Vamos falar do Zona Punk. O site foi criado justamente no período final de ápice da cena santista. Alheio a isso, de lá para cá vocês expandiram a sua área de atuação e seguem em plena atividade, ditando as próprias regras. Como sobreviver no mercado editorial de forma independente?
Não estagnando, saindo da internet. O ZP não é só um site, ou melhor, nunca foi. Temos ações offline, festas, shows, festivais, lançamos discos, livros, dvds… Seguimos tradicionalistas por outro lado, escrevendo sobre música, fazendo review, hard news. Acredito no jornalismo, no texto, sou da geração que cresceu lendo revista de rock, mas pra sobreviver precisa abrir a cabeça, abrir o leque de opções e atuar nas 11 posições, como se diz por ai. Ficar na banheira esperando pra fazer o gol não rola mais.

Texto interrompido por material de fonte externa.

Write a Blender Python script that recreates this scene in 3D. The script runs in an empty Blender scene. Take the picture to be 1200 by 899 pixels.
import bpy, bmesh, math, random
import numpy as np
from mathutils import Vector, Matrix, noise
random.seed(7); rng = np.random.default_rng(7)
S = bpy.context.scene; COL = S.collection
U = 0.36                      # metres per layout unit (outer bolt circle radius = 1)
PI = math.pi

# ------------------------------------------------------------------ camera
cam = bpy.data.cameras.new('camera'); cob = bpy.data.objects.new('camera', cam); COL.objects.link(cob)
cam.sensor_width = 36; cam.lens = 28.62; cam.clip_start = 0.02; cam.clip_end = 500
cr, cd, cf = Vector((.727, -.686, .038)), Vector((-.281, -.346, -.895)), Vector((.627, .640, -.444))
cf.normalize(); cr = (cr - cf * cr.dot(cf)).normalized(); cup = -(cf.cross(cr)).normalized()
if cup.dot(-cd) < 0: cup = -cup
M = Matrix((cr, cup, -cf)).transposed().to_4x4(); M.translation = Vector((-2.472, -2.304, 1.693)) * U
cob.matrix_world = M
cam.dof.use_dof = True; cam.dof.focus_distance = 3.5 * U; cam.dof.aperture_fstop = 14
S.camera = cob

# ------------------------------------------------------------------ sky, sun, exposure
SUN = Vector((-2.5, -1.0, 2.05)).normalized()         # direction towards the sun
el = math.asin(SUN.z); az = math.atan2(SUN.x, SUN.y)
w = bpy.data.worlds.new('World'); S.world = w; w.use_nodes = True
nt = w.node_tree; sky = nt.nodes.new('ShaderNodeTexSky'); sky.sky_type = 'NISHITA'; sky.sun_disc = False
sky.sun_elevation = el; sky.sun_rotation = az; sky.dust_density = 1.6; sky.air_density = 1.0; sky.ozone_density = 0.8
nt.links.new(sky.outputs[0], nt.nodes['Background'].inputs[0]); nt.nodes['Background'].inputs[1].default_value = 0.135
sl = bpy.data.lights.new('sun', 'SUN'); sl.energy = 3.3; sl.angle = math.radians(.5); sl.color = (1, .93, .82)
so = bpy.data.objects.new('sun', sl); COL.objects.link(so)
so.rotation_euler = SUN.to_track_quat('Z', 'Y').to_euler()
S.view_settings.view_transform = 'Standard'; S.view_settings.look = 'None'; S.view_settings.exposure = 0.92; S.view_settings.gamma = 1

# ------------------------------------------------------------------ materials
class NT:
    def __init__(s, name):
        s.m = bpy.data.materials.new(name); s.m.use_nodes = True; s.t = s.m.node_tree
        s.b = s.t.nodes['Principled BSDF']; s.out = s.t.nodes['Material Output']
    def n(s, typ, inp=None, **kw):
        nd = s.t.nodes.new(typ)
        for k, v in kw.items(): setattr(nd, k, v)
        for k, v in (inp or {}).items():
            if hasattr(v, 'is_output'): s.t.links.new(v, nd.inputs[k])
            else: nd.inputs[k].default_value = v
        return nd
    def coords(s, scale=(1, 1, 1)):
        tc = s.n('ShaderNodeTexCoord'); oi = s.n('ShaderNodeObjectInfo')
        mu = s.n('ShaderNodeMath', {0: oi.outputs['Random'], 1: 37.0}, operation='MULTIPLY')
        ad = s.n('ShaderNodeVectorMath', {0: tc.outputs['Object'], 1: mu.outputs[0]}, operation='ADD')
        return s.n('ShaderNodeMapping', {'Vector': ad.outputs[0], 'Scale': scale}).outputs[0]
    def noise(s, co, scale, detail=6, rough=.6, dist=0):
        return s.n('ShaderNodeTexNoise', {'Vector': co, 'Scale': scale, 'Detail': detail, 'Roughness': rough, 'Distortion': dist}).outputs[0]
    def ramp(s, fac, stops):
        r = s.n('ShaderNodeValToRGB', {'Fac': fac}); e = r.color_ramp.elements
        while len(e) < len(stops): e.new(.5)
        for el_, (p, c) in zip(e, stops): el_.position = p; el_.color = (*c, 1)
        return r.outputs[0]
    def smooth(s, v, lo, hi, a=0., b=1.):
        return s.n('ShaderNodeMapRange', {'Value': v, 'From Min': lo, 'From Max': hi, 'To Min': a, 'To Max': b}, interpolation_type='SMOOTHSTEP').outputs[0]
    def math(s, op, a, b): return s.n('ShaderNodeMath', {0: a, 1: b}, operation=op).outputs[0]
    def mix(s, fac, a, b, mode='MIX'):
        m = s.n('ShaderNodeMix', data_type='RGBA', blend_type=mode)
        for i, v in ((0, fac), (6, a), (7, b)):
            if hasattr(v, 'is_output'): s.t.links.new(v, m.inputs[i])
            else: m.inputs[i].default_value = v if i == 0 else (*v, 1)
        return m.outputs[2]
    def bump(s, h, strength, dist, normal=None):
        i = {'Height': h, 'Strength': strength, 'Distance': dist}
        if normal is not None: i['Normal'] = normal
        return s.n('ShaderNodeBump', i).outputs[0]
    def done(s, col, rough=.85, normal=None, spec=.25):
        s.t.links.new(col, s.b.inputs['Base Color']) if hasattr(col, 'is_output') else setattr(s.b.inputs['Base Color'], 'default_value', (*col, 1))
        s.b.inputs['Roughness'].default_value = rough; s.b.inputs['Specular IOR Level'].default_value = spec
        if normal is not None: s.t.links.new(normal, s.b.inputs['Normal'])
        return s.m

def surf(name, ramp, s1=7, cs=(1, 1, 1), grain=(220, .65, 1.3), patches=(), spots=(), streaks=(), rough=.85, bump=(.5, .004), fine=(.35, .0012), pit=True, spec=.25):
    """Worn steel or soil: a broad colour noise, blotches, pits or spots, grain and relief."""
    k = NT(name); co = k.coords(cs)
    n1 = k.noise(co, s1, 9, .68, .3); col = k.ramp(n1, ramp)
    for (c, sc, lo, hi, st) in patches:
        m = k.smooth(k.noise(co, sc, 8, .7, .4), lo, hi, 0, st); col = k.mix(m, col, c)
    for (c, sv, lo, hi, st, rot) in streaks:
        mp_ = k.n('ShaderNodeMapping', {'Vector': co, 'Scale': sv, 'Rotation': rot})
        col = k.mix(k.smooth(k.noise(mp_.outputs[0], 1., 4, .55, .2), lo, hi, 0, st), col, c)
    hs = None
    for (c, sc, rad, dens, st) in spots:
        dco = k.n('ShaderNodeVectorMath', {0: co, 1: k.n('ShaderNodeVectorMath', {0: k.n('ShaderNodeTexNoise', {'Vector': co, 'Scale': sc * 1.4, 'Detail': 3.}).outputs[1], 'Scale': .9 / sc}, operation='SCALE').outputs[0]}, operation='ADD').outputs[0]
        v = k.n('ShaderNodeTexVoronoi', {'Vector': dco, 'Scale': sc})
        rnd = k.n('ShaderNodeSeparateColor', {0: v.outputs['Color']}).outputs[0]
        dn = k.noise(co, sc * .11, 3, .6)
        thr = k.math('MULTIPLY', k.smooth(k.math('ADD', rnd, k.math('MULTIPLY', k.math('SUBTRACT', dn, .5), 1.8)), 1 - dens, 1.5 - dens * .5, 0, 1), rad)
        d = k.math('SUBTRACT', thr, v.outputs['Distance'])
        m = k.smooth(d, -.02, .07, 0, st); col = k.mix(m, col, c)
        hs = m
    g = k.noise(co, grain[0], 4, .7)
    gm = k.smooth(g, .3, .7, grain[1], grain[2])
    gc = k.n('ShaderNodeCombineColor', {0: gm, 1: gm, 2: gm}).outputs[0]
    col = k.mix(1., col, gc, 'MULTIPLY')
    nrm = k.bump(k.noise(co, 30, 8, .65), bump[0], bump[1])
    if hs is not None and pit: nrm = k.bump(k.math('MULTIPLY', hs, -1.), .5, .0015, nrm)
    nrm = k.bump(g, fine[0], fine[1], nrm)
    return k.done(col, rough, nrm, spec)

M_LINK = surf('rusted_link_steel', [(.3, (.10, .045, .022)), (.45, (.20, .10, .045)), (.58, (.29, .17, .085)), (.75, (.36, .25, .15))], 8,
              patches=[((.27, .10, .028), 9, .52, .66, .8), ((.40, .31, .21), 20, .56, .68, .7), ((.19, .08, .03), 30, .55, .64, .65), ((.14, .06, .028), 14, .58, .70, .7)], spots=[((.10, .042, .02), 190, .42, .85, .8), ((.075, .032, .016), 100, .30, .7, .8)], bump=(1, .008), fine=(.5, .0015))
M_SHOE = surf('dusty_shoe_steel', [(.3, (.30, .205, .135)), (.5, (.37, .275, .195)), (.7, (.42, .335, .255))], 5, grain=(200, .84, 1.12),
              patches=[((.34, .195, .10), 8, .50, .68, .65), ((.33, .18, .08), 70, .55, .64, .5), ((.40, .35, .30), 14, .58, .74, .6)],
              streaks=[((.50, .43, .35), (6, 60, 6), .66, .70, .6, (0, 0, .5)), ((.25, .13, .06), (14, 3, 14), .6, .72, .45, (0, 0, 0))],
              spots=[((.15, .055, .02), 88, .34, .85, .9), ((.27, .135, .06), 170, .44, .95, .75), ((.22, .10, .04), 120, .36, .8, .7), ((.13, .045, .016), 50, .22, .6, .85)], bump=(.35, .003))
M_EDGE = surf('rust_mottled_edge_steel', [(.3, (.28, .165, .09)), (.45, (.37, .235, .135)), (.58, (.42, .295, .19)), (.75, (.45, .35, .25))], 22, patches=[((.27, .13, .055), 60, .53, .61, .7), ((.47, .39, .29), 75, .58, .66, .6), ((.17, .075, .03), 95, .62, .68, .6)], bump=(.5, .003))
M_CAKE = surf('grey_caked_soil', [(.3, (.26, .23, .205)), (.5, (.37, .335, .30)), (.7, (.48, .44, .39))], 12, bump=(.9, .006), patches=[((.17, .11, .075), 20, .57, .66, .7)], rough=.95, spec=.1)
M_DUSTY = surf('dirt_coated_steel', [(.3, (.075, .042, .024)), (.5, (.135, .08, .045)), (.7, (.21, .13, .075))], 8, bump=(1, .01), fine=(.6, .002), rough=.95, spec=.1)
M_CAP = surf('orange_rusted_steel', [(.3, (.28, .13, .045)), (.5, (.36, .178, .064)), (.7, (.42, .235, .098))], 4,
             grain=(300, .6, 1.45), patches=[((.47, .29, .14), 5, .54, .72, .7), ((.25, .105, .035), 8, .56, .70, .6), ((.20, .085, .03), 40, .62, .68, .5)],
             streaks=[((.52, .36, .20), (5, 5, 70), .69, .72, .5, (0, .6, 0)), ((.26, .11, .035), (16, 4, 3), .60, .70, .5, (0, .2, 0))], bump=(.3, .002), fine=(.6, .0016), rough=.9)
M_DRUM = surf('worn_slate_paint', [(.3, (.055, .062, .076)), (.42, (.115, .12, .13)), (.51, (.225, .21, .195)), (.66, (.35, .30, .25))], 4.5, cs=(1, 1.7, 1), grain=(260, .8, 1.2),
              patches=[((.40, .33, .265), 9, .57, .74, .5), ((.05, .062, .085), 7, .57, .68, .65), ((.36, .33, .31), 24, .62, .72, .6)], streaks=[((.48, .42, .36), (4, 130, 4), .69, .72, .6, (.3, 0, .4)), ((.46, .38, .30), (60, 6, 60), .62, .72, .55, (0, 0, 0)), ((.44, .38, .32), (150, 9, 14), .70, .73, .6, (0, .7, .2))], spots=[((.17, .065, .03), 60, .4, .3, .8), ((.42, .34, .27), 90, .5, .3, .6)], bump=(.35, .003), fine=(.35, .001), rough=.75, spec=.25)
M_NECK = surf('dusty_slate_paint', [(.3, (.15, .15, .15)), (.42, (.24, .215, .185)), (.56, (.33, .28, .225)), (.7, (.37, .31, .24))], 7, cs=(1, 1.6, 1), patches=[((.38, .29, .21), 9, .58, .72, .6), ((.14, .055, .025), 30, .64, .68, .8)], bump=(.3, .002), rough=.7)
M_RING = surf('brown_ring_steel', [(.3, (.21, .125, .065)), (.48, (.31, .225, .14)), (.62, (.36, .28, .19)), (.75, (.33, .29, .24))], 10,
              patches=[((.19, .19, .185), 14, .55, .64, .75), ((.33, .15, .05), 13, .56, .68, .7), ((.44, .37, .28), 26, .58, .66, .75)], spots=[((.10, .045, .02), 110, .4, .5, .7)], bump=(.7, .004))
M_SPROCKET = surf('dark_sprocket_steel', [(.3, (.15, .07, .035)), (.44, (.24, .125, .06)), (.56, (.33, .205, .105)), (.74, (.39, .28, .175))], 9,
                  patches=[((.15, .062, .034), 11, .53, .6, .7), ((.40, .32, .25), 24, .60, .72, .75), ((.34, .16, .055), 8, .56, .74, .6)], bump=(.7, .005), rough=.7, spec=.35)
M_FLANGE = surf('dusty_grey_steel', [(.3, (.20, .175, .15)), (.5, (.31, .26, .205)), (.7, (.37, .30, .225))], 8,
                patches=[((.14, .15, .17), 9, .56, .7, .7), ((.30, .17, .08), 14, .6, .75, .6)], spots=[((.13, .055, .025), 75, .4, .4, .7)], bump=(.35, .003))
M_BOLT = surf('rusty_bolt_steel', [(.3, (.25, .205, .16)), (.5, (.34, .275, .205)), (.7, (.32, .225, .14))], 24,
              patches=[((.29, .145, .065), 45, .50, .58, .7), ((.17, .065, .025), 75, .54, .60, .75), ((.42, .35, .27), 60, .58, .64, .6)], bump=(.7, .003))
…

O slogan do Zona Punk é “nós falamos das bandas que os outros não falam”. O que você tem ouvido e recomenda?
Eu ouço TANTA coisa o dia inteiro. Vou tranquilamente do Iron Maiden pro Pegboy sem grilo nenhum. Não sou nenhum guru das novidades, ‘o que os outros não falam’ não precisa ser algo subterrâneo ou ultra desconhecido, pode ser algo que não chegou a você ainda, por exemplo. Atualmente estou ouvindo bastante essas novas bandas guitar do cenário hardcore de fora, tipo o Basement, o Turnover, o disco novo do Hundredth, o Pup… Mas daqui a pouco vou ouvir o bom e velho Slayer mesmo.